(Work required)
Leave out any pictures and transcribe all other data below exactly.
◆ ◆ ◆ ◆ ◆
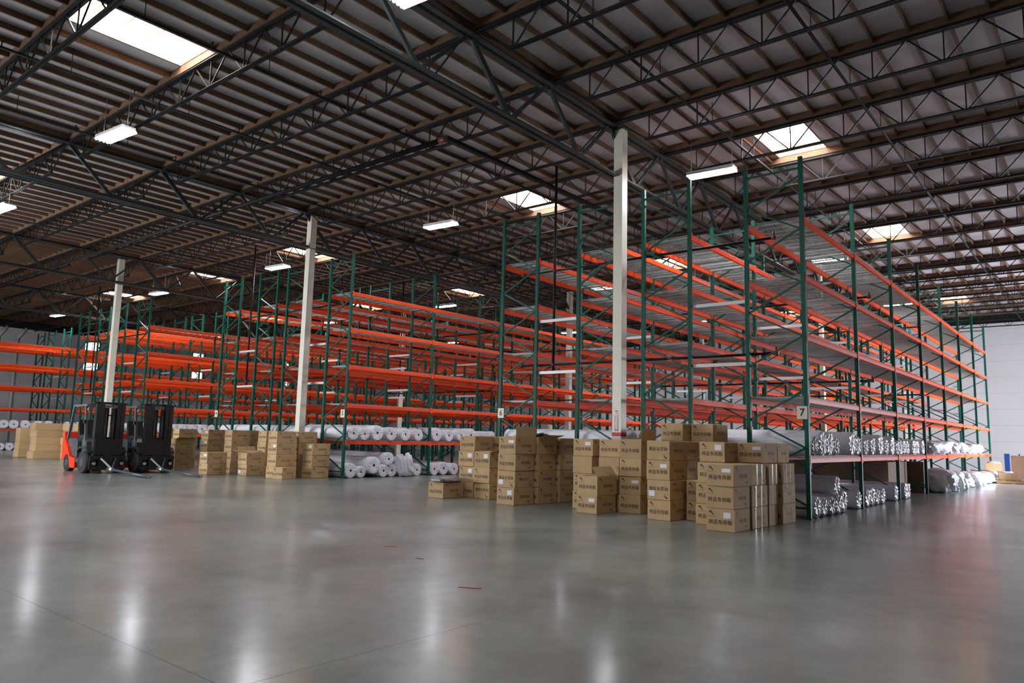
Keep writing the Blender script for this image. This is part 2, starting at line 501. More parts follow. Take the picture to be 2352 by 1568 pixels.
# ------------------------------------------------------------------ girders and columns
GX = [-4.2, -16.2, -28.4, -40.6]
CY = [-0.18, 15.2, 30.4]
Z_GB, Z_GT = 7.55, 8.72
gname = ['nearest', 'second nearest', 'third nearest', 'farthest visible']
colname = {(0, 0): 'nearest white square column, with red band and fire extinguisher sign',
           (1, 0): 'second white square column, standing behind stacked boxes at the sign 4 and 5 racks',
           (2, 0): 'third white square column, rising behind the red forklift'}
gj = [y for y in JY if y < 33.5]
for gi, gx in enumerate(GX):
    g = empty('roof_girder', (gx, 0, 0))
    tag(g, 'dark steel truss girder over the %s line of columns' % gname[gi], 'girder', 'truss girders')
    y0, y1 = YF + .1, YB - .1
    t = MB()
    for s in (-1, 1):
        t.box(s * .09 - .07, s * .09 + .07, y0, y1, Z_GT, Z_GT + .02, M['girder'])
        t.box(s * .025 - .01, s * .025 + .01, y0, y1, Z_GT, Z_GT + .11, M['girder'])
    t.build('top_chord', g)
    b = MB()
    for s in (-1, 1):
        b.box(s * .08 - .06, s * .08 + .06, y0, y1, Z_GB, Z_GB + .02, M['girder'])
        b.box(s * .025 - .01, s * .025 + .01, y0, y1, Z_GB, Z_GB + .11, M['girder'])
    b.build('bottom_chord', g)
    MB().box(-.07, .07, y0, y1, Z_GT + .11, Z_DECK - .005, M['wood']).build('nailer', g)
    for i in range(len(gj) - 1):
        ya, yb = gj[i], gj[i + 1]
        ym = (ya + yb) / 2
        wide = .12 if i % 2 == 0 else .09
        MB().bar((0, ya + .06, Z_GT), (0, ym - .05, Z_GB + .08), wide, .06, M['girder'], up=(1, 0, 0)).build('diagonal', g)
        MB().bar((0, ym + .05, Z_GB + .08), (0, yb - .06, Z_GT), .07, .05, M['girder'], up=(1, 0, 0)).build('diagonal', g)
    for ci, cy in enumerate(CY):
        if gi == 3 and ci == 0: continue
        px, py = gx, cy
        if gi == 2 and ci == 0: px, py = -28.7, -1.15
        if gi == 0 and ci == 0: px = -4.08
        c = empty('support_column', (px, py, 0))
        lab = colname.get((gi, ci))
        if lab is None:
            lab = 'distant white column in the %s line, %s back, glimpsed between the racks' % (gname[gi].replace(' visible', ''), ['', 'second', 'third'][ci] if ci else 'first')
        tag(c, lab, 'column', 'white square columns')
        hw = .115
        MB().box(-hw, hw, -hw, hw, .02, Z_GT - .03, M['column']).build('shaft', c)
        MB().box(-.2, .2, -.2, .2, 0, .02, M['girder']).build('base_plate', c)
        MB().box(-.2, .2, -.16, .16, Z_GT - .03, Z_GT, M['girder']).build('cap_plate', c)
        if ci == 0 and gi == 0:
            z0 = 1.49
            e = hw + .003
            MB().box(-e, e, -e, e, z0, z0 + .085, M['red']).build('red_band', c)
    # fire extinguisher arrow sign on the nearest column
    if gi == 0:
        s = empty('fire_sign', (-4.08, CY[0] - .1155, 0))
        tag(s, 'narrow white sign with red border and down arrow on the nearest column', 'sign')
        w2, zb, zt, yy = .042, 1.605, 2.06, -.006
        MB().box(-w2, w2, -.004, 0, zb, zt, M['white_paint']).build('panel', s)
        r = MB()
        T = frame_T((0, -.006, 0), (1, 0, 0), (0, 0, 1))
        def rp(pts): r.add([T @ Vector((x, z, 0)) for x, z in pts], [tuple(range(len(pts)))], M['red'])
        rp([(-w2, zt - .012), (0, zt - .03), (w2, zt - .012), (w2, zt), (-w2, zt)])
        rp([(-w2, zb), (-.030, zb), (-.030, 1.96), (-w2, 1.96)])
        rp([(.030, zb), (w2, zb), (w2, 1.96), (.030, 1.96)])
        rp([(-.030, zb), (0, zb), (-.030, zb + .075)])
        rp([(0, zb), (.030, zb), (.030, zb + .075)])
        r.build('red_border', s)
        tx = MB()
        put_text(tx, 'FIRE', .03, M['red'], T @ Matrix.Translation((0, 2.0, 0)), .0008)
        for i, ch in enumerate('EXTINGUISHER'):
            put_text(tx, ch, .026, M['red'], T @ Matrix.Translation((0, 1.945 - i * .0235, 0)), .0008)
        tx.build('lettering', s)

# ------------------------------------------------------------------ roof joists
Z_JB, Z_JT = 8.15, 8.74
spans = [(GX[0], 8.4), (GX[1], GX[0]), (GX[2], GX[1]), (GX[3], GX[2]), (XL, GX[3])]
span_names = ['right of the nearest girder', 'between the nearest and second girders', 'between the second and third girders',
              'between the third and fourth girders', 'left of the fourth girder']
jm = {}
for si, (xa, xb) in enumerate(spans):
    Ls = xb - xa
    t = MB()
    for s in (-1, 1):
        t.box(.14, Ls - .14, s * .04 - .03, s * .04 + .03, Z_JT, Z_JT + .015, M['steel'])
        t.box(.14, Ls - .14, s * .014 - .006, s * .014 + .006, Z_JT, Z_JT + .075, M['steel'])
    b = MB()
    nb = int(round((Ls - 2.1) / 1.2))
    st = (Ls - 2.1) / nb
    bx = [1.05 + st * i for i in range(nb + 1)]
    for s in (-1, 1):
        b.box(bx[0] - .1, bx[-1] + .1, s * .03 - .025, s * .03 + .025, Z_JB, Z_JB + .015, M['steel'])
        b.box(bx[0] - .1, bx[-1] + .1, s * .012 - .005, s * .012 + .005, Z_JB, Z_JB + .05, M['steel'])
    wv = MB()
    for i, x in enumerate(bx):
        wv.bar((x, 0, Z_JB + .02), (x, 0, Z_JT + .02), .022, .022, M['steel'], up=(1, 0, 0))
        tl = x - st / 2 if i else .2
        tr = x + st / 2 if i < nb else Ls - .2
        wv.bar((x - .03, 0, Z_JB + .02), (tl, 0, Z_JT + .02), .026, .026, M['steel'], up=(0, 1, 0))
        wv.bar((x + .03, 0, Z_JB + .02), (tr, 0, Z_JT + .02), .026, .026, M['steel'], up=(0, 1, 0))
    nl = MB().box(.08, Ls - .08, -.045, .045, Z_JT + .075, Z_DECK - .005, M['wood'])
    jm[si] = (t.mesh('top_chord'), b.mesh('bottom_chord'), wv.mesh('web'), nl.mesh('nailer'))
for si, (xa, xb) in enumerate(spans):
    cnt = 0
    for y in reversed(JY):
        if y > YB - .3: continue
        vis = any(in_frame((xa + (xb - xa) * f, y, 8.6), 250, 250) for f in [i / 16 for i in range(17)])
        if not vis: continue
        cnt += 1
        o = empty('roof_joist', (xa, y, 0))
        tag(o, 'dark open-web roof joist %s, %s from the back wall' % (span_names[si], nth(cnt)), 'roof joist', 'open-web roof joists')
        for nm, me in zip(('top_chord', 'bottom_chord', 'web', 'nailer'), jm[si]): link(nm, me, o)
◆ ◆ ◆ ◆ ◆
(Answer below)
Keep writing the Blender script for this image. This is part 2, starting at line 501. More parts follow. Take the picture to be 2352 by 1568 pixels.
# ------------------------------------------------------------------ girders and columns
GX = [-4.2, -16.2, -28.4, -40.6]
CY = [-0.18, 15.2, 30.4]
Z_GB, Z_GT = 7.55, 8.72
gname = ['nearest', 'second nearest', 'third nearest', 'farthest visible']
colname = {(0, 0): 'nearest white square column, with red band and fire extinguisher sign',
           (1, 0): 'second white square column, standing behind stacked boxes at the sign 4 and 5 racks',
           (2, 0): 'third white square column, rising behind the red forklift'}
gj = [y for y in JY if y < 33.5]
for gi, gx in enumerate(GX):
    g = empty('roof_girder', (gx, 0, 0))
    tag(g, 'dark steel truss girder over the %s line of columns' % gname[gi], 'girder', 'truss girders')
    y0, y1 = YF + .1, YB - .1
    t = MB()
    for s in (-1, 1):
        t.box(s * .09 - .07, s * .09 + .07, y0, y1, Z_GT, Z_GT + .02, M['girder'])
        t.box(s * .025 - .01, s * .025 + .01, y0, y1, Z_GT, Z_GT + .11, M['girder'])
    t.build('top_chord', g)
    b = MB()
    for s in (-1, 1):
        b.box(s * .08 - .06, s * .08 + .06, y0, y1, Z_GB, Z_GB + .02, M['girder'])
        b.box(s * .025 - .01, s * .025 + .01, y0, y1, Z_GB, Z_GB + .11, M['girder'])
    b.build('bottom_chord', g)
    MB().box(-.07, .07, y0, y1, Z_GT + .11, Z_DECK - .005, M['wood']).build('nailer', g)
    for i in range(len(gj) - 1):
        ya, yb = gj[i], gj[i + 1]
        ym = (ya + yb) / 2
        wide = .12 if i % 2 == 0 else .09
        MB().bar((0, ya + .06, Z_GT), (0, ym - .05, Z_GB + .08), wide, .06, M['girder'], up=(1, 0, 0)).build('diagonal', g)
        MB().bar((0, ym + .05, Z_GB + .08), (0, yb - .06, Z_GT), .07, .05, M['girder'], up=(1, 0, 0)).build('diagonal', g)
    for ci, cy in enumerate(CY):
        if gi == 3 and ci == 0: continue
        px, py = gx, cy
        if gi == 2 and ci == 0: px, py = -28.7, -1.15
        if gi == 0 and ci == 0: px = -4.08
        c = empty('support_column', (px, py, 0))
        lab = colname.get((gi, ci))
        if lab is None:
            lab = 'distant white column in the %s line, %s back, glimpsed between the racks' % (gname[gi].replace(' visible', ''), ['', 'second', 'third'][ci] if ci else 'first')
        tag(c, lab, 'column', 'white square columns')
        hw = .115
        MB().box(-hw, hw, -hw, hw, .02, Z_GT - .03, M['column']).build('shaft', c)
        MB().box(-.2, .2, -.2, .2, 0, .02, M['girder']).build('base_plate', c)
        MB().box(-.2, .2, -.16, .16, Z_GT - .03, Z_GT, M['girder']).build('cap_plate', c)
        if ci == 0 and gi == 0:
            z0 = 1.49
            e = hw + .003
            MB().box(-e, e, -e, e, z0, z0 + .085, M['red']).build('red_band', c)
    # fire extinguisher arrow sign on the nearest column
    if gi == 0:
        s = empty('fire_sign', (-4.08, CY[0] - .1155, 0))
        tag(s, 'narrow white sign with red border and down arrow on the nearest column', 'sign')
        w2, zb, zt, yy = .042, 1.605, 2.06, -.006
        MB().box(-w2, w2, -.004, 0, zb, zt, M['white_paint']).build('panel', s)
        r = MB()
        T = frame_T((0, -.006, 0), (1, 0, 0), (0, 0, 1))
        def rp(pts): r.add([T @ Vector((x, z, 0)) for x, z in pts], [tuple(range(len(pts)))], M['red'])
        rp([(-w2, zt - .012), (0, zt - .03), (w2, zt - .012), (w2, zt), (-w2, zt)])
        rp([(-w2, zb), (-.030, zb), (-.030, 1.96), (-w2, 1.96)])
        rp([(.030, zb), (w2, zb), (w2, 1.96), (.030, 1.96)])
        rp([(-.030, zb), (0, zb), (-.030, zb + .075)])
        rp([(0, zb), (.030, zb), (.030, zb + .075)])
        r.build('red_border', s)
        tx = MB()
        put_text(tx, 'FIRE', .03, M['red'], T @ Matrix.Translation((0, 2.0, 0)), .0008)
        for i, ch in enumerate('EXTINGUISHER'):
            put_text(tx, ch, .026, M['red'], T @ Matrix.Translation((0, 1.945 - i * .0235, 0)), .0008)
        tx.build('lettering', s)

# ------------------------------------------------------------------ roof joists
Z_JB, Z_JT = 8.15, 8.74
spans = [(GX[0], 8.4), (GX[1], GX[0]), (GX[2], GX[1]), (GX[3], GX[2]), (XL, GX[3])]
span_names = ['right of the nearest girder', 'between the nearest and second girders', 'between the second and third girders',
              'between the third and fourth girders', 'left of the fourth girder']
jm = {}
for si, (xa, xb) in enumerate(spans):
    Ls = xb - xa
    t = MB()
    for s in (-1, 1):
        t.box(.14, Ls - .14, s * .04 - .03, s * .04 + .03, Z_JT, Z_JT + .015, M['steel'])
        t.box(.14, Ls - .14, s * .014 - .006, s * .014 + .006, Z_JT, Z_JT + .075, M['steel'])
    b = MB()
    nb = int(round((Ls - 2.1) / 1.2))
    st = (Ls - 2.1) / nb
    bx = [1.05 + st * i for i in range(nb + 1)]
    for s in (-1, 1):
        b.box(bx[0] - .1, bx[-1] + .1, s * .03 - .025, s * .03 + .025, Z_JB, Z_JB + .015, M['steel'])
        b.box(bx[0] - .1, bx[-1] + .1, s * .012 - .005, s * .012 + .005, Z_JB, Z_JB + .05, M['steel'])
    wv = MB()
    for i, x in enumerate(bx):
        wv.bar((x, 0, Z_JB + .02), (x, 0, Z_JT + .02), .022, .022, M['steel'], up=(1, 0, 0))
        tl = x - st / 2 if i else .2
        tr = x + st / 2 if i < nb else Ls - .2
        wv.bar((x - .03, 0, Z_JB + .02), (tl, 0, Z_JT + .02), .026, .026, M['steel'], up=(0, 1, 0))
        wv.bar((x + .03, 0, Z_JB + .02), (tr, 0, Z_JT + .02), .026, .026, M['steel'], up=(0, 1, 0))
    nl = MB().box(.08, Ls - .08, -.045, .045, Z_JT + .075, Z_DECK - .005, M['wood'])
    jm[si] = (t.mesh('top_chord'), b.mesh('bottom_chord'), wv.mesh('web'), nl.mesh('nailer'))
for si, (xa, xb) in enumerate(spans):
    cnt = 0
    for y in reversed(JY):
        if y > YB - .3: continue
        vis = any(in_frame((xa + (xb - xa) * f, y, 8.6), 250, 250) for f in [i / 16 for i in range(17)])
        if not vis: continue
        cnt += 1
        o = empty('roof_joist', (xa, y, 0))
        tag(o, 'dark open-web roof joist %s, %s from the back wall' % (span_names[si], nth(cnt)), 'roof joist', 'open-web roof joists')
        for nm, me in zip(('top_chord', 'bottom_chord', 'web', 'nailer'), jm[si]): link(nm, me, o)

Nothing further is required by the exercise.